Eye For Film >> Movies >> The Last Word (2008) Film Review
The Last Word
Reviewed by: Tony Sullivan
Evan Merck (Wes Bentley) has a curious vocation. He writes famous last words for potential suicides. He also has a penchant for going to the funerals of his clients. At one of these he is spotted by the deceased's sister, Charlotte (Winona Ryder), who wants to know why he is there. He tells her that he and her brother attended university together. In fact, Evan composed the speech, purportedly written by the brother, and read out at his funeral. Charlotte becomes fascinated by Evan, who speaks in poetical quotes, and is determined to bring him out of his shell.
Before you can say Ralph Waldo Emerson, the two are becoming an item and trying to find common ground between her extrovert personality and his quiet, literary introspection. As time passes, the two form an attachment that will be ultimately complicated by the veneer of lies invented by Evan to hide his real relationship with Charlottes' brother and his morbid calling. Meanwhile, he continues his work for a variety of terminal cases. In order to write one of his epitaphs, he has to spend time getting to know his subject and Abel (Ray Romano), a maliciously gloomy composer, is proving to be a tough nut to crack, which leads to another odd friendship.
Romantic comedies seem to be in vogue at Sundance this year. The Last Word is a worthy, if ultimately flawed, example. Familiar situations are the order of the day. Chalk and cheese personalities are thrown together and must overcome some ordeal, which is normally an old flame, but in this case the convoluted deception employed by Evan to disguise his day job. Familiar
Ryder makes the screen glow every time she appears, but Bentley, all eyebrows and glower, is not as appealing, mostly because, for someone so smart, he is such a dumbass.

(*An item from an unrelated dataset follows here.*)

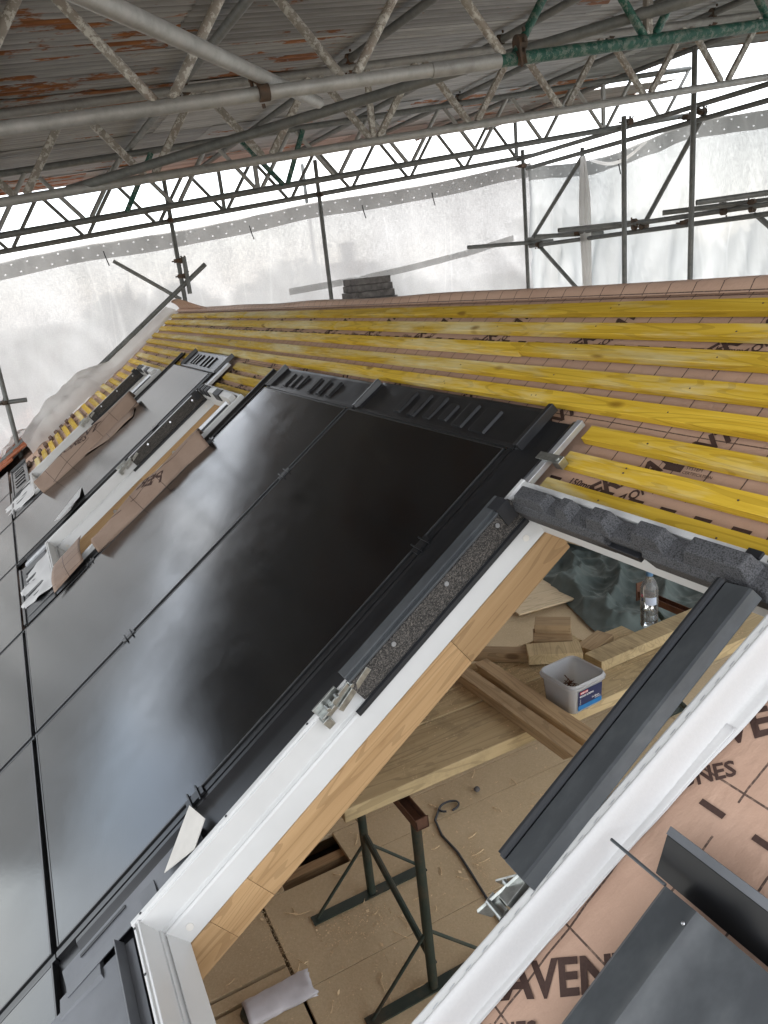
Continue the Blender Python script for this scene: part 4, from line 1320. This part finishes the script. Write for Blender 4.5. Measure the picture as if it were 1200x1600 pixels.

Comic relief is provided by Romano's character, a composer of “music to commit mass murder by”, telling-it-like-it-is and “enjoying” what is left of his life with malicious glee. He must have been a fan of Esther Rantzen's That's Life, as his pet project is to allow the public to terminate-with-extreme-prejudice wayward appliances.
Will the course of love run true? Will the composer get an epilogue he can die with? Will Charlotte figure out what it is that Evan does for a living? All this and more will be revealed in The Last Word.
Oh, and boys, if you have secrets to hide, don't leave your key on top of the door frame.